Problem: Leaving out every picture, copy the lines of the data exactly, from the first through the line containing "sc = bpy.context.scene".

Dataset extract:
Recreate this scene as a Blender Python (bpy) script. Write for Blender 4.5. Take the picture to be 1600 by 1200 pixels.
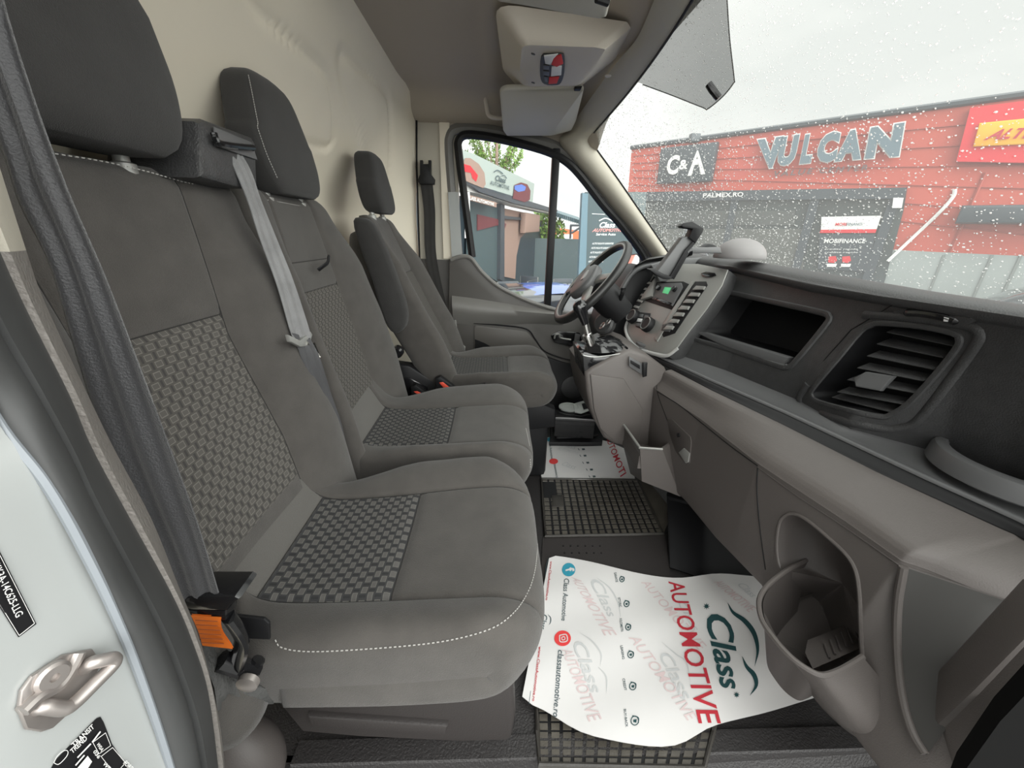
import bpy, bmesh, math, random
import numpy as np
from mathutils import Vector, Matrix
from mathutils.bvhtree import BVHTree
random.seed(7)
C = bpy.context.scene.collection
PI = math.pi
for o in list(bpy.data.objects): bpy.data.objects.remove(o)
sc = bpy.context.scene

# ------------------------------------------------------------ camera, sky, exposure
F = 601.; PITCH = math.radians(21); YAW = math.radians(2.85); ROLL = math.radians(1.5)
CAM = Vector((0, 0, .9))
RM = (Matrix.Rotation(-YAW, 3, 'Z') @ Matrix.Rotation(PI/2-PITCH, 3, 'X') @ Matrix.Rotation(ROLL, 3, 'Z'))
cd = bpy.data.cameras.new('camera'); cam = bpy.data.objects.new('camera', cd); C.objects.link(cam)
cam.matrix_world = Matrix.Translation(CAM) @ RM.to_4x4()
cd.sensor_width = 36; cd.lens = 36*F/1600; cd.clip_start = .01; cd.clip_end = 300
sc.camera = cam
sc.view_settings.view_transform = 'Standard'; sc.view_settings.look = 'None'
sc.view_settings.gamma = 1; sc.view_settings.use_curve_mapping = False
sc.view_settings.exposure = 0.0
w = bpy.data.worlds.new('overcast_sky'); sc.world = w; w.use_nodes = True
nt = w.node_tree; nt.nodes.clear()
def N(t, typ, **kw):
    n = t.nodes.new(typ)
    for k, v in kw.items(): setattr(n, k, v)
    return n
def L(t, a, b): t.links.new(a, b)
tc = N(nt, 'ShaderNodeTexCoord'); sep = N(nt, 'ShaderNodeSeparateXYZ'); L(nt, tc.outputs['Generated'], sep.inputs[0])
ns = N(nt, 'ShaderNodeTexNoise'); ns.inputs['Scale'].default_value = 2.2; ns.inputs['Detail'].default_value = 4
mp = N(nt, 'ShaderNodeMapping'); mp.inputs['Scale'].default_value = (1, 1, 2.5); L(nt, tc.outputs['Generated'], mp.inputs[0]); L(nt, mp.outputs[0], ns.inputs['Vector'])
cr = N(nt, 'ShaderNodeValToRGB'); L(nt, ns.outputs[0], cr.inputs[0])
cr.color_ramp.elements[0].position = .35; cr.color_ramp.elements[0].color = (.80, .82, .80, 1)
cr.color_ramp.elements[1].position = .62; cr.color_ramp.elements[1].color = (1, 1, .97, 1)
# brightness of the cloud cover: brighter behind the photographer (open door side) and overhead
m1 = N(nt, 'ShaderNodeVectorMath', operation='DOT_PRODUCT'); L(nt, tc.outputs['Generated'], m1.inputs[0]); m1.inputs[1].default_value = (.6, -.8, 0)
m2 = N(nt, 'ShaderNodeMapRange'); L(nt, m1.outputs['Value'], m2.inputs[0])
m2.inputs[1].default_value = .12; m2.inputs[2].default_value = .8; m2.inputs[3].default_value = 1.0; m2.inputs[4].default_value = 6.0
m3 = N(nt, 'ShaderNodeMapRange'); L(nt, sep.outputs[2], m3.inputs[0])
m3.inputs[1].default_value = .5; m3.inputs[2].default_value = .9; m3.inputs[3].default_value = 0; m3.inputs[4].default_value = 2.0
m5 = N(nt, 'ShaderNodeMapRange'); L(nt, m1.outputs['Value'], m5.inputs[0])
m5.inputs[1].default_value = -.45; m5.inputs[2].default_value = -.8; m5.inputs[3].default_value = 0; m5.inputs[4].default_value = .5
m6 = N(nt, 'ShaderNodeMath', operation='ADD'); L(nt, m2.outputs[0], m6.inputs[0]); L(nt, m5.outputs[0], m6.inputs[1])
m4 = N(nt, 'ShaderNodeMath', operation='ADD'); L(nt, m6.outputs[0], m4.inputs[0]); L(nt, m3.outputs[0], m4.inputs[1])
bg = N(nt, 'ShaderNodeBackground'); L(nt, cr.outputs[0], bg.inputs[0]); L(nt, m4.outputs[0], bg.inputs[1])
wo = N(nt, 'ShaderNodeOutputWorld'); L(nt, bg.outputs[0], wo.inputs[0])

# ------------------------------------------------------------ measuring helpers
def ray(px, py): return RM @ Vector(((px-800)/F, (600-py)/F, -1))
def P(px, py, X=None, Y=None, Z=None):
    d = ray(px, py)
    if X is not None: t = (X-CAM.x)/d.x
    elif Y is not None: t = (Y-CAM.y)/d.y
    else: t = (Z-CAM.z)/d.z
    return CAM + d*t
def on_plane(p0, n):
    p0 = Vector(p0); n = Vector(n)
    def f(px, py, off=0):
        d = ray(px, py); t = (p0-CAM).dot(n)/d.dot(n)
        q = CAM+d*t
        return q - d.normalized()*off
    return f
def on_bvh(bvh, fx=None):
    def f(px, py, off=0):
        d = ray(px, py).normalized(); h = bvh.ray_cast(CAM, d)
        if h[0] is None: return None if fx is None else P(px, py, X=fx)-d*off
        return h[0] - d*off
    return f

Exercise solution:
Recreate this scene as a Blender Python (bpy) script. Write for Blender 4.5. Take the picture to be 1600 by 1200 pixels.
import bpy, bmesh, math, random
import numpy as np
from mathutils import Vector, Matrix
from mathutils.bvhtree import BVHTree
random.seed(7)
C = bpy.context.scene.collection
PI = math.pi
for o in list(bpy.data.objects): bpy.data.objects.remove(o)
sc = bpy.context.scene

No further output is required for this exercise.